Scene script records:
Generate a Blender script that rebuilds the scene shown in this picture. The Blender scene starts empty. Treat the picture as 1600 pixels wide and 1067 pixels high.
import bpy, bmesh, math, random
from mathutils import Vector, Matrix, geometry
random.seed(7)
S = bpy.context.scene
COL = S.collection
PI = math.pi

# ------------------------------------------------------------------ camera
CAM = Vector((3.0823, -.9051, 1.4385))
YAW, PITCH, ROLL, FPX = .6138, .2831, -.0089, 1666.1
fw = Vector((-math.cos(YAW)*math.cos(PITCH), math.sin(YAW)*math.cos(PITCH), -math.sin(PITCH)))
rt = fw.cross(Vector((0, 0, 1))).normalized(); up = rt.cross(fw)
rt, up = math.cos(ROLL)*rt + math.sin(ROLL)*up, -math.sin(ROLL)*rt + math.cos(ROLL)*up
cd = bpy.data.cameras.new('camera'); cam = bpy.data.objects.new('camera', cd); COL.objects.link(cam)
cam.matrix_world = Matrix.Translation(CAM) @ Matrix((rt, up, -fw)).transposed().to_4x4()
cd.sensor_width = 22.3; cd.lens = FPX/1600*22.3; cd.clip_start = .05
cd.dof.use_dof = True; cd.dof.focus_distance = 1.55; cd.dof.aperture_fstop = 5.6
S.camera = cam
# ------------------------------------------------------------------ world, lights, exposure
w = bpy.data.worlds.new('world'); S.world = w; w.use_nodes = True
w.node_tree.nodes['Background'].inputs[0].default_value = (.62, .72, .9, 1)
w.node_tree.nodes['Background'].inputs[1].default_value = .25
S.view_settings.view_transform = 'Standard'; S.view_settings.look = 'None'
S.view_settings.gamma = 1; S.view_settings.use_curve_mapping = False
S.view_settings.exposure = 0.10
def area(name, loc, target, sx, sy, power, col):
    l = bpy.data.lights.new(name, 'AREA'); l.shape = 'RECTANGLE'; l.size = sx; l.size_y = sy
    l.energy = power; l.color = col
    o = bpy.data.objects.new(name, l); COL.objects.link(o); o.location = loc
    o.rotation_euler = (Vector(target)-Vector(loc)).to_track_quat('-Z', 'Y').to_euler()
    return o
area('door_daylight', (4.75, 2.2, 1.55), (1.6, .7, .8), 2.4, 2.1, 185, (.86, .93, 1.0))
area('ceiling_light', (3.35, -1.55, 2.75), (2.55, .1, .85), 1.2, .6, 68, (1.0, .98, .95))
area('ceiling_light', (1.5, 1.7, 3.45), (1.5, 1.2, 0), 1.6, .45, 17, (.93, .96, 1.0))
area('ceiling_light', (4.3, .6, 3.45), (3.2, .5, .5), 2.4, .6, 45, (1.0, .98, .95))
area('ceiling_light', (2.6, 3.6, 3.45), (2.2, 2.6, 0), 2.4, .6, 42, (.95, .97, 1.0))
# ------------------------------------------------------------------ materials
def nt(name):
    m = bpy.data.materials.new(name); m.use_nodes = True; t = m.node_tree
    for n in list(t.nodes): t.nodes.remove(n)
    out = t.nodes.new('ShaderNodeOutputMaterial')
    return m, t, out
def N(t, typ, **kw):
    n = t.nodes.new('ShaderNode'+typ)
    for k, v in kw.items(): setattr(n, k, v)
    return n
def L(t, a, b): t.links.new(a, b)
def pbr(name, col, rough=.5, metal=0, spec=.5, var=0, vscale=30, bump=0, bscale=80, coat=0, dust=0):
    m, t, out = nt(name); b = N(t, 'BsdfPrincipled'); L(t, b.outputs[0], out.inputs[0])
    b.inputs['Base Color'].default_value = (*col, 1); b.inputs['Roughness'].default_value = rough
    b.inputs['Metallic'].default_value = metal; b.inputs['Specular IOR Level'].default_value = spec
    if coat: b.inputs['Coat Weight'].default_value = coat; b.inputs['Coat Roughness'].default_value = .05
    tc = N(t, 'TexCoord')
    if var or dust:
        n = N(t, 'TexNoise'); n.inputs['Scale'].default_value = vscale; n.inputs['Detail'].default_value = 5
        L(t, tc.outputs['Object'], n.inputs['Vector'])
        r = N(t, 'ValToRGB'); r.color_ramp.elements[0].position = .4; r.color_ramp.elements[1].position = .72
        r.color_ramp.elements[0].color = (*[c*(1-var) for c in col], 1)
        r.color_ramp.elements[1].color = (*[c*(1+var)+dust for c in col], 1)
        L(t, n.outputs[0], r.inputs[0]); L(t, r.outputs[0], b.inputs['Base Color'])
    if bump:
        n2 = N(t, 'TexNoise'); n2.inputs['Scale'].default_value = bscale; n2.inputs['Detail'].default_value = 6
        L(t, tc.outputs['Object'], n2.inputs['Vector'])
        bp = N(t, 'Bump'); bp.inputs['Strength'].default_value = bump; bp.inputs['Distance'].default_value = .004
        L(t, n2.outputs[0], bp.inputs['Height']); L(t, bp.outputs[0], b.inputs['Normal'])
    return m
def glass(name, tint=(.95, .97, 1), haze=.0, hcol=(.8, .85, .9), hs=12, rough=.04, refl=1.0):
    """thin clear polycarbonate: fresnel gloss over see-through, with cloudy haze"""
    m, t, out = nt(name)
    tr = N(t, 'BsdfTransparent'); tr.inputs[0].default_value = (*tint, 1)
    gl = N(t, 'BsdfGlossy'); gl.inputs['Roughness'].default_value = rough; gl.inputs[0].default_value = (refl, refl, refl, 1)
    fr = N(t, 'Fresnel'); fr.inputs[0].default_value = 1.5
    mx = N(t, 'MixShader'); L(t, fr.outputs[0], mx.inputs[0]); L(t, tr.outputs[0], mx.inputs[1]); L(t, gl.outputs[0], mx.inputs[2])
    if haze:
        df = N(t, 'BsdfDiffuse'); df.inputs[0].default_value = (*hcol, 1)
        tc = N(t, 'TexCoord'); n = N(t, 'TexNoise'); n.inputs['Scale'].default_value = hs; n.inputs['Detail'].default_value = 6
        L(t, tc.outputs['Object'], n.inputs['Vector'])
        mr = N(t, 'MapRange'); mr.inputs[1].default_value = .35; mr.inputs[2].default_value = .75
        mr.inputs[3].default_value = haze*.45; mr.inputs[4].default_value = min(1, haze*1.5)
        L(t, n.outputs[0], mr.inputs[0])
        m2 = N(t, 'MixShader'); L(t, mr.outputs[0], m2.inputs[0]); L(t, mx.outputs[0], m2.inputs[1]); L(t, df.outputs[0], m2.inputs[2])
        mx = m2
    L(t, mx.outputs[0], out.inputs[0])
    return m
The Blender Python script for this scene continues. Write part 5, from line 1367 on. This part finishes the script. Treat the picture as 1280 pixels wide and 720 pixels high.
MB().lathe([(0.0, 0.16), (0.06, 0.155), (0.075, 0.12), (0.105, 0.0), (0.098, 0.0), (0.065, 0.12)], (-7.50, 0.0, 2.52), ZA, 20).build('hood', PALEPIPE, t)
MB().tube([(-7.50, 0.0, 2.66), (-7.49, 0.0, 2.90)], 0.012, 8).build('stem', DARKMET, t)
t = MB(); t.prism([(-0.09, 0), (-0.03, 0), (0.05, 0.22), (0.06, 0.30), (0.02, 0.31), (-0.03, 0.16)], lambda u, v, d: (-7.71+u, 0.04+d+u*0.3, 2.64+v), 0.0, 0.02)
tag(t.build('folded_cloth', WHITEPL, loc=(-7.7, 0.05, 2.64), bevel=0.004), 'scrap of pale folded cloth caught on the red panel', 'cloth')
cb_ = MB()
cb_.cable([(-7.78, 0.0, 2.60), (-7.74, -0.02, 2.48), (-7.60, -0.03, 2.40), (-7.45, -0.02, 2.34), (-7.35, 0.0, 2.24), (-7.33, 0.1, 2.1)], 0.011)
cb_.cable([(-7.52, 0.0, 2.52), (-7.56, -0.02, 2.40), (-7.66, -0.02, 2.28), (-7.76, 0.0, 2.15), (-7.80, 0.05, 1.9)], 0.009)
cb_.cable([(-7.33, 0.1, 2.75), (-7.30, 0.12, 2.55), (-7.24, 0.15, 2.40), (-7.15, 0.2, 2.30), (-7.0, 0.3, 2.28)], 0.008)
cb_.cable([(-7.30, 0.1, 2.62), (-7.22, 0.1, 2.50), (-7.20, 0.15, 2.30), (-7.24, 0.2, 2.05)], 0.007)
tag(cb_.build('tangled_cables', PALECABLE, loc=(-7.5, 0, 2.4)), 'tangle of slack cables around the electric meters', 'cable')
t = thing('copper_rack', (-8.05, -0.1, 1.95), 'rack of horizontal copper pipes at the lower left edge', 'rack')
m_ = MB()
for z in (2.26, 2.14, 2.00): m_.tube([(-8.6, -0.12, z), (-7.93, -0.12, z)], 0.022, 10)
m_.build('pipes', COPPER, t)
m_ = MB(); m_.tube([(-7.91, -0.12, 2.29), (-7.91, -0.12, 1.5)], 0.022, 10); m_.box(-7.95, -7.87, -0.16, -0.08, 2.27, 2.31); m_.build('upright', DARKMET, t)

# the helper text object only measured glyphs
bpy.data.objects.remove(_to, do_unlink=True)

**Problem requirements:** Print the lines above, unchanged, from the start of the records to the line with "PI = math.pi", including that final line.

**The output:**
Generate a Blender script that rebuilds the scene shown in this picture. The Blender scene starts empty. Treat the picture as 1600 pixels wide and 1067 pixels high.
import bpy, bmesh, math, random
from mathutils import Vector, Matrix, geometry
random.seed(7)
S = bpy.context.scene
COL = S.collection
PI = math.pi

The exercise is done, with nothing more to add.